Ofgem's Competition Proxy Plans Disappoint National Grid PLC

U.K. energy regulator Ofgem said Tuesday that it plans to use a competition-by-proxy approach to reduce costs relating to the connection of a nuclear reactor to the country's electrical grid, in a move that National Grid PLC (NG.LN) labeled "very disappointing."

Ofgem said that the cost of connecting the Hinkley Point C reactor to the U.K.'s grid is projected at 800 million pounds ($1.11 billion) that would be passed on to consumers via their electricity bills. However, a competition-by-proxy approach could reduce those costs by GBP100 million, it said.

Under this approach, National Grid will build the infrastructure, but Ofgem will set the revenue for building and operating this infrastructure based on the assumption that the work would have been put out to tender, the regulator said.

Ofgem plans to determine the amount of revenue that National Grid can earn from the project based in part on the regulator's experience in tendering the ownership of transmission links to offshore wind farms, Ofgem said.
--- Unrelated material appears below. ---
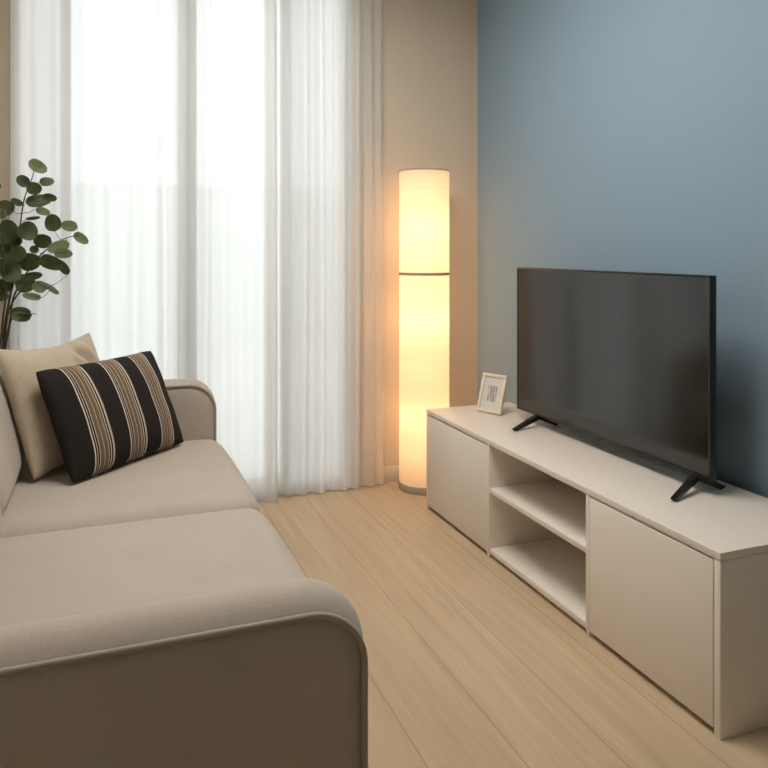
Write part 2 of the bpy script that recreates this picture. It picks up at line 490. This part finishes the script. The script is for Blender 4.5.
# ------------------------------------------------------------------ floor lamp
lamp = thing('floor_lamp', 'tall cylindrical white paper floor lamp glowing in the corner', 'floor lamp', (1.668, 3.735, 0))
R = .138; ZT = 1.742; ZM = 1.175
bm = add_lathe(bmesh.new(), [(R + .002, 0), (R + .004, .004), (R + .004, .036), (R + .001, .04), (R - .006, .04), (R - .006, .012), (.0005, .012), (.0005, 0)], 64, closed=True)
obj('base', bm, M['steel'], lamp)
def shade(z0, z1):
    bm = bmesh.new(); prof = []
    n = 90
    for i in range(n + 1):
        prof.append((R + .0007 * math.sin(i * 2.1) + .0004 * math.sin(i * 5.3), z0 + (z1 - z0) * i / n))
    return add_lathe(bm, prof, 72)
obj('lamp_shade', shade(.038, ZM - .004), M['shade'], lamp)
obj('lamp_shade', shade(ZM + .006, ZT - .004), M['shade'], lamp)
def ring(z0, z1, r0, r1):
    return add_lathe(bmesh.new(), [(r0, z0), (r1, z0), (r1, z1), (r0, z1)], 64, closed=True)
obj('middle_ring', ring(ZM - .006, ZM + .008, R - .003, R + .0025), M['steel'], lamp)
obj('top_ring', ring(ZT - .006, ZT, R - .004, R + .002), M['steel'], lamp)
obj('added_top_cover', cap_ring(add_lathe(bmesh.new(), [(R - .004, ZT - .012), (R - .02, ZT - .010)], 64)), M['shade'], lamp)  # unseen cover added to soften the bulb light on the wall above
bm = bmesh.new()
add_tube(bm, [(.07, .07, .012), (.07, .07, ZT - .014)], .005, 10)
for a in (0, PI / 2):
    for z in (ZT - .02, ZM):
        c, s = math.cos(a), math.sin(a)
        add_tube(bm, [(-c * (R - .003), -s * (R - .003), z), (c * (R - .003), s * (R - .003), z)], .0022, 6)
obj('pole', bm, M['steel'], lamp)
for z, k_ in ((.20, .8), (.40, 1.8), (.66, .8), (.92, 2.3), (1.10, .8), (1.28, 1.0), (1.43, 1.9), (1.62, .7)):
    ld = bpy.data.lights.new('bulb', 'POINT'); ld.energy = BULB_W * k_; ld.shadow_soft_size = .05
    ld.color = (1, .575, .30)
    lo = bpy.data.objects.new('bulb', ld); lo.location = (0, 0, z); link(lo, lamp)

# ------------------------------------------------------------------ tv stand
SX0, SX1, SY0, SY1, SH = 1.544, 2.030, 1.525, 3.432, .50
stand = thing('tv_stand', 'long low white media cabinet with two doors and open middle shelves', 'tv stand', (SX0, SY0, 0))
def sb(x0, x1, y0, y1, z0, z1, bev=.0015):
    return box((x0 - SX0, y0 - SY0, z0), (x1 - SX0, y1 - SY0, z1), bev)
TT = .022; PT = .022
obj('top', sb(SX0, SX1, SY0, SY1, SH - TT, SH), M['white_lam'], stand)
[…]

National Grid said that it is "very disappointed with the proxy competition proposal which includes financial parameters proposed for the delivery of this complex and major infrastructure project."
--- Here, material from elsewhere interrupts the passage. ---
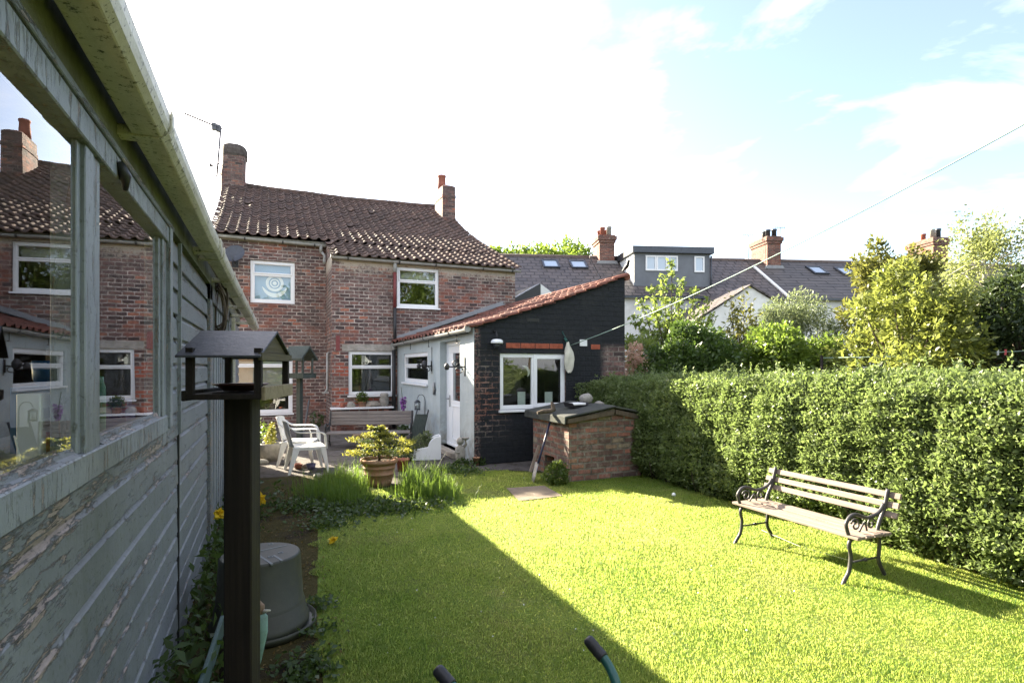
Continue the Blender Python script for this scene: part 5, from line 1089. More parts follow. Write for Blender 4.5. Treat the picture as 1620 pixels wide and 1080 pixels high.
# shepherd's crook, lantern, foxglove
lo = cam((672-810)/900*12.9, 12.9); ck = thing('crook_stand', 'thin black shepherd crook standing before the pale wall', 'crook', lo); b = MB(); zt = 1.06
b.tube(smooth_path([(0, 0, 0), (.0, 0, .7), (.0, 0, zt-.1), (-.05, 0, zt), (-.13, 0, zt-.0), (-.17, 0, zt-.08)]), .007, 6); b.build('rod', MAT['iron'], ck)
ln_ = thing('lantern', 'small dark lantern hanging from the thin crook', 'lantern', lo+V3((-.17, 0, zt-.1))); b = MB(); b.lathe([(0, 0), (.03, -.01), (.075, -.05), (.075, -.06)], (0, 0, 0), 6); b.lathe([(.06, -.22), (.07, -.21), (.07, -.23), (0, -.235)], (0, 0, 0), 6)
for i in range(6): a = pi/3*i; b.tube([(.06*cos(a), .06*sin(a), -.05), (.06*cos(a), .06*sin(a), -.22)], .006, 4)
b.build('cage', MAT['metal_dark'], ln_); b = MB(); b.lathe([(.052, -.21), (.052, -.06)], (0, 0, 0), 12); b.build('glass', MAT['glass'], ln_)
fx = cam((638-810)/900*13.4, 13.4); t = thing('foxglove', 'tall purple flower spike beside the black downpipe', 'flower', fx); b = MB(); b.tube([(0, 0, 0), (.01, 0, .7), (-.05, 0, 1.22)], [.012, .01, .005], 5); b.build('stem', MAT['weed'], t)
P = np.concatenate([blob(26, (.0, 0, .45+.06*k), .05, 1) for k in range(9)]); leaves('petals', P, .06, MAT['purple'], t, aspect=.7); P = blob(120, (0, 0, .2), (.14, .14, .16)); leaves('foliage', P, .12, MAT['weed'], t, aspect=.35)
# shelf under the kitchen window and its clutter
sa, sc_ = atY(523, 645, 15.45), atY(622, 645, 15.45); t = thing('garden_shelf', 'white slab shelf under the kitchen window behind the bench', 'shelf', ((sa.x+sc_.x)/2, 15.5, sa.z)); O = -t.location
b = MB(); b.box(sa.x, sc_.x, 15.35, 15.68, sa.z-.05, sa.z); b.build('slab', MAT['upvc'], t, .008, loc=O)
for x in (sa.x+.2, sc_.x-.2): b = MB(); b.box(x-.06, x+.06, 15.4, 15.66, 0, sa.z-.051); b.build('support', MAT['brick_stack'], t, loc=O)
def onsh(px_, dy=0): return V3((atY(px_, 640, 15.5).x, 15.5+dy, sa.z))
rock('shelf_stone', onsh(556)+V3((0, 0, .05)), .10, 'rounded pale stone at the left of the window shelf', 'stone', 1, 1, .9)
rock('shelf_stone', onsh(592)+V3((0, 0, .06)), .15, 'wide dark stone in the middle of the window shelf', 'concrete', 1.5, 1, .6)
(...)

The company said it doesn't believe that the proposed ranges for cost of debt and cost of equity reflect actual financing costs, or the risks associated with building such a complex project.

National Grid said that Ofgem has significantly overestimated potential consumer savings and that the parameters don't offer the level of returns that would allow sustainable investment in the U.K. energy sector.
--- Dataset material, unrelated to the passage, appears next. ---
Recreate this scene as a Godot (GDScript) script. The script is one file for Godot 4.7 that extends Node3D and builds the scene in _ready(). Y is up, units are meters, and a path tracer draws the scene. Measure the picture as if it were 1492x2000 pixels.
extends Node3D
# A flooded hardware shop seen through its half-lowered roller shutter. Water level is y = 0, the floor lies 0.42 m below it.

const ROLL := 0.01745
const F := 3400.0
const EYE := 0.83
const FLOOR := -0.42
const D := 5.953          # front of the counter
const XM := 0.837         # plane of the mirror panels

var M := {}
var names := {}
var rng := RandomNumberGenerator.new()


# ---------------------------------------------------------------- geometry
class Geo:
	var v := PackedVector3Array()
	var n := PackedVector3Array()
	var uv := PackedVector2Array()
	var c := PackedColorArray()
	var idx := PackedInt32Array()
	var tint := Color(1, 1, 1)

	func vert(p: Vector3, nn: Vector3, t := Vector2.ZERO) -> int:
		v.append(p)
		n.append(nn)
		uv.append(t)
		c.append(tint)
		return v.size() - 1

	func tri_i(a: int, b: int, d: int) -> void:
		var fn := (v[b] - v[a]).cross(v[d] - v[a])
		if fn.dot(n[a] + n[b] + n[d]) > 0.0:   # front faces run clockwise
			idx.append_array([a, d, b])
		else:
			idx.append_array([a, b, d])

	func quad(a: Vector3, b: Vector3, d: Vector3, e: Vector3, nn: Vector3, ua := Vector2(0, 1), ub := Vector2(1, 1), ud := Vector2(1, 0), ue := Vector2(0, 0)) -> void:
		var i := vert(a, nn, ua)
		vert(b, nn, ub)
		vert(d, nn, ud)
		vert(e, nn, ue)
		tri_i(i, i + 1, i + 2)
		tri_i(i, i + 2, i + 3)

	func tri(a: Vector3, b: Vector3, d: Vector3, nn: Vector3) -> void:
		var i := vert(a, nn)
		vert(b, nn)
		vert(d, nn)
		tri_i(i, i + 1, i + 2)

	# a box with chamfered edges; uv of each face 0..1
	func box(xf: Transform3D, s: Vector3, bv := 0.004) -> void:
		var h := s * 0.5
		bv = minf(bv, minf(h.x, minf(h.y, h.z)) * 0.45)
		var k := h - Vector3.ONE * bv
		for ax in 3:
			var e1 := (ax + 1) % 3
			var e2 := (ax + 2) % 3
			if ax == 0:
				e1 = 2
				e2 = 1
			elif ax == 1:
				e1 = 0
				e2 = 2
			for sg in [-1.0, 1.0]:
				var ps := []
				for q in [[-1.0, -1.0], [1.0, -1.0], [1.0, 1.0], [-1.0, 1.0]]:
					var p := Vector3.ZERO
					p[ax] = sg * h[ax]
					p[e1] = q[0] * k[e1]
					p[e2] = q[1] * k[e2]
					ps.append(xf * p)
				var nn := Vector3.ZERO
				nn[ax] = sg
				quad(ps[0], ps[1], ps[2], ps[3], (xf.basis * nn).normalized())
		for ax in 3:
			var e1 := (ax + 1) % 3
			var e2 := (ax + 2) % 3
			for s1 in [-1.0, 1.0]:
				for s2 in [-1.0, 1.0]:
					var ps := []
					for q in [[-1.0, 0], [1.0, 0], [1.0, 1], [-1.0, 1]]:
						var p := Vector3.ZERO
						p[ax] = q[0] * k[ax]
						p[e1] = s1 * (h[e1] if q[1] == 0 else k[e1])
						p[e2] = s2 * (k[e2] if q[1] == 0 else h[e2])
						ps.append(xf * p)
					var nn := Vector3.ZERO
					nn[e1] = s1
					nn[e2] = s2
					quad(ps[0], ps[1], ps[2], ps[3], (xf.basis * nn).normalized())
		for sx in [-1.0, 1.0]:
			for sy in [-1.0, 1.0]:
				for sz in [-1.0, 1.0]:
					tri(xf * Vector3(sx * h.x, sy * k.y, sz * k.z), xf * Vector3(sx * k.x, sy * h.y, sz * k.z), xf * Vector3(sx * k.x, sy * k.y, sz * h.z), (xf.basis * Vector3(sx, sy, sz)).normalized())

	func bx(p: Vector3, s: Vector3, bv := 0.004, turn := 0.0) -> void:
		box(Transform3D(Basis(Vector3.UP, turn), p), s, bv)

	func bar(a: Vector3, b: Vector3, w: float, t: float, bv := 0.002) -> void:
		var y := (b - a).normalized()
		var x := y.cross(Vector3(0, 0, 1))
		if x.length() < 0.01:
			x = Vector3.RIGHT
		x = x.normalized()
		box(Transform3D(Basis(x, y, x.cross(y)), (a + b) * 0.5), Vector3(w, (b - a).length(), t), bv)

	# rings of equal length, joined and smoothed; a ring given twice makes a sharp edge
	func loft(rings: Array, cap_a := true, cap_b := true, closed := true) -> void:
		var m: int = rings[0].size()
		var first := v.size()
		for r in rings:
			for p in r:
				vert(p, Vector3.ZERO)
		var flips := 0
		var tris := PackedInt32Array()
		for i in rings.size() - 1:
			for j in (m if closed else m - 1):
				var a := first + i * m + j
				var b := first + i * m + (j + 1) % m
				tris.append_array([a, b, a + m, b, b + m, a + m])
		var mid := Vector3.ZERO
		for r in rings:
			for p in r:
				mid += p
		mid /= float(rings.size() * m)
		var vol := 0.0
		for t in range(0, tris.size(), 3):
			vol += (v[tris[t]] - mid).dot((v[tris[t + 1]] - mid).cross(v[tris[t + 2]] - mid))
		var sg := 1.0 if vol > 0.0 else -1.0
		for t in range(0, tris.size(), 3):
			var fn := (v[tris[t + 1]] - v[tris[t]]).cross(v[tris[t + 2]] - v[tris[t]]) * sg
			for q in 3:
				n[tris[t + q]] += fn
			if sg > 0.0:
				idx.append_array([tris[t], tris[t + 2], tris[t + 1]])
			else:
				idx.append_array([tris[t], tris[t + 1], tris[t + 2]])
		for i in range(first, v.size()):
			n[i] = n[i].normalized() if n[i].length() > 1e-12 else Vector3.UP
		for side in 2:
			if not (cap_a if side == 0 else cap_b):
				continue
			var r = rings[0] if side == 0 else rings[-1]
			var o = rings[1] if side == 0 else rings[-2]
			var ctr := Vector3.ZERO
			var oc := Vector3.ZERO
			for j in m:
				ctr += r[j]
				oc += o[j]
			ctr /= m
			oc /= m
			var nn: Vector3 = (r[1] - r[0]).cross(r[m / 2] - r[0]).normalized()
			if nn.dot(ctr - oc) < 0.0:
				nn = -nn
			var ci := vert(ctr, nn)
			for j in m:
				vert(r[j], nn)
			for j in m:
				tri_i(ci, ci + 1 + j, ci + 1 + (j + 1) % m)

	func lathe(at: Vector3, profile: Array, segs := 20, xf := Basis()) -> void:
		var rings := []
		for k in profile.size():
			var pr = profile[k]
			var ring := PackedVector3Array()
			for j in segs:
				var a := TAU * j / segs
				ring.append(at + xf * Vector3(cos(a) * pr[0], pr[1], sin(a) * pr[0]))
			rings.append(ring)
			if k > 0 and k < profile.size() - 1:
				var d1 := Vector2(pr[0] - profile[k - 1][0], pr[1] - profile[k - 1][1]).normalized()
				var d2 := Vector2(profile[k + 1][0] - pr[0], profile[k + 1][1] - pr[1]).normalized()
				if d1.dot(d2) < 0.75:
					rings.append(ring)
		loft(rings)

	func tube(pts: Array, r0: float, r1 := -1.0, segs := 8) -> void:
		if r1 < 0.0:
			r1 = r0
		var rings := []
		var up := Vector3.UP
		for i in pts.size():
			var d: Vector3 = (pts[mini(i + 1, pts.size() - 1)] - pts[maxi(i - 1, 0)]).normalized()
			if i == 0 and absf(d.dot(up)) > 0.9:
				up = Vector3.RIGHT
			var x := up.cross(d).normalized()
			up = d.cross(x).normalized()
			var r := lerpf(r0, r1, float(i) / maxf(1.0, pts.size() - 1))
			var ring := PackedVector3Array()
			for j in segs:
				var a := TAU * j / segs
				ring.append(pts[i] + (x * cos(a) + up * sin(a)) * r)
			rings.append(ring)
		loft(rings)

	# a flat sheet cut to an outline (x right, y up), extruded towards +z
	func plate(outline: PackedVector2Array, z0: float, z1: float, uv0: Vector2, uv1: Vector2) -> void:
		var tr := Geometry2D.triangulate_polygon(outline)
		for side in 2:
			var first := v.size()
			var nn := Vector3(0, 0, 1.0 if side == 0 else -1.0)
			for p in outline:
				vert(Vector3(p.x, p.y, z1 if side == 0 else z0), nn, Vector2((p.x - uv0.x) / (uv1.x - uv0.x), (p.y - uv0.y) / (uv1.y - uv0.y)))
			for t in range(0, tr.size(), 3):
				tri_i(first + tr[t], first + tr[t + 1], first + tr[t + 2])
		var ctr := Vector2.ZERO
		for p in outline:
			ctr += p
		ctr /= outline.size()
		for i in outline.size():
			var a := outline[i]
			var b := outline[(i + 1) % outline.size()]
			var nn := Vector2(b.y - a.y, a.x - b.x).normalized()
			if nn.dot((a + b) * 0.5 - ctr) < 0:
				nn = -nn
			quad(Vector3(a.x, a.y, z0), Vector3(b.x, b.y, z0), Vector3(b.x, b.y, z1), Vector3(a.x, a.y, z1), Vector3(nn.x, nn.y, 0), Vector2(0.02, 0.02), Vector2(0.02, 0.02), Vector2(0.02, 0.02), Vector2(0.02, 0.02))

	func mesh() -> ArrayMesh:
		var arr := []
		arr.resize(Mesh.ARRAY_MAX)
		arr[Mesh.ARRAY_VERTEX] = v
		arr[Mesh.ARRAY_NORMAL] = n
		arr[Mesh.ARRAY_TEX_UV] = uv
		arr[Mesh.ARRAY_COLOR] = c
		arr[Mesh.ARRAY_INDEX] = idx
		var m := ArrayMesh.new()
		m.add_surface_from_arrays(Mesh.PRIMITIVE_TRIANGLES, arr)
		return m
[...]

The electricity-and-gas utility said it will work with Ofgem in the coming weeks on reaching a fair outcome for both customers and investors. If talks don't progress satisfactorily, National Grid said it will consider all other options.

Ofgem said it will make a final decision on whether to use the competition-by-proxy approach in the spring.

National Grid shares at 0828 GMT were down 2.1% at 810.90 pence.